## Start Information shown

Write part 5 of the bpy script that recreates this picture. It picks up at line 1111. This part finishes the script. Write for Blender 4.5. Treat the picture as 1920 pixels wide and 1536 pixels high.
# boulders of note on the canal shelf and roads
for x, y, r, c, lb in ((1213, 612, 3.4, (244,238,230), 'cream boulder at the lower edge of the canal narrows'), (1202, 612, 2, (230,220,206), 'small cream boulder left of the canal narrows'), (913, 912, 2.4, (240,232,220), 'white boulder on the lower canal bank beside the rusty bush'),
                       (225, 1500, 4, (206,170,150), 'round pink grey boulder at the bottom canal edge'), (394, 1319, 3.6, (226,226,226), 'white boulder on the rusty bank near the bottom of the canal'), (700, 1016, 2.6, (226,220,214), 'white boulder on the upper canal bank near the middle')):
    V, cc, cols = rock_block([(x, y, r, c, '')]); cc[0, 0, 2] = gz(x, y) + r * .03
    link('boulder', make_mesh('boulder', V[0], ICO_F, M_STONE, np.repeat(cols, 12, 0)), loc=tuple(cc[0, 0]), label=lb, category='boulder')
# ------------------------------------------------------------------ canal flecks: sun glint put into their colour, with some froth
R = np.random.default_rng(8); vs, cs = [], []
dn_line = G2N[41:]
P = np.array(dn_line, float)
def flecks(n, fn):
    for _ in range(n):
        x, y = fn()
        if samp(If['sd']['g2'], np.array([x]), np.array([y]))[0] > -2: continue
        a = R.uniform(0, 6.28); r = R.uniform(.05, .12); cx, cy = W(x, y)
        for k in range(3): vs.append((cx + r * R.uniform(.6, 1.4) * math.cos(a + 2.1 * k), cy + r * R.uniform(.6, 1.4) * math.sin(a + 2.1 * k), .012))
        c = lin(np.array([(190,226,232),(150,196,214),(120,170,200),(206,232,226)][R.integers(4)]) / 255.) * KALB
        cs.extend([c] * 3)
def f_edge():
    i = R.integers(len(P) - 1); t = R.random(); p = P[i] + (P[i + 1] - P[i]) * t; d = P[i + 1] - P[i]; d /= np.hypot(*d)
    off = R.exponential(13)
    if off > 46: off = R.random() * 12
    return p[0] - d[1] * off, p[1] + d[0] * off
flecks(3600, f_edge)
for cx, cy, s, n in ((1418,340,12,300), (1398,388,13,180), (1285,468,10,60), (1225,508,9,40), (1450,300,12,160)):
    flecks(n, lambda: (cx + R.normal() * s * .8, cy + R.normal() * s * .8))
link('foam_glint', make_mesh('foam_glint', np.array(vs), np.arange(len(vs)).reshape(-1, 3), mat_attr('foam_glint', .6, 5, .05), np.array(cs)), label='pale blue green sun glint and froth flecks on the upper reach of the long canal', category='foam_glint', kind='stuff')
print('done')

## End Information shown
## Start Information shown

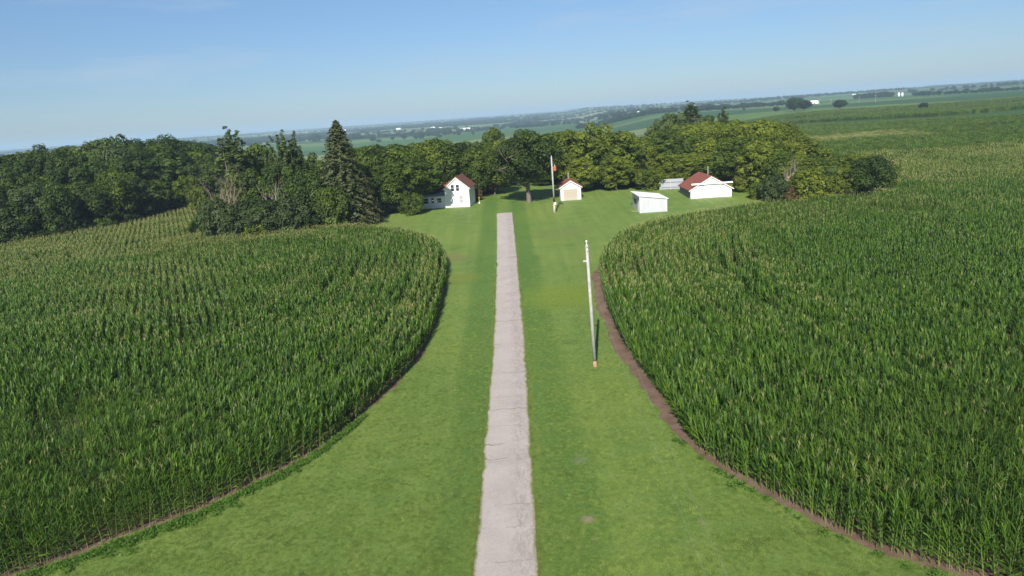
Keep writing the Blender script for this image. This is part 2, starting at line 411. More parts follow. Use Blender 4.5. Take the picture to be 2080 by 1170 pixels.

## End Information shown

§ Stated exercise
From the listing, copy every line where the string "this" appears.

§ Exercise answer
Write part 5 of the bpy script that recreates this picture. It picks up at line 1111. This part finishes the script. Write for Blender 4.5. Treat the picture as 1920 pixels wide and 1536 pixels high.
Keep writing the Blender script for this image. This is part 2, starting at line 411. More parts follow. Use Blender 4.5. Take the picture to be 2080 by 1170 pixels.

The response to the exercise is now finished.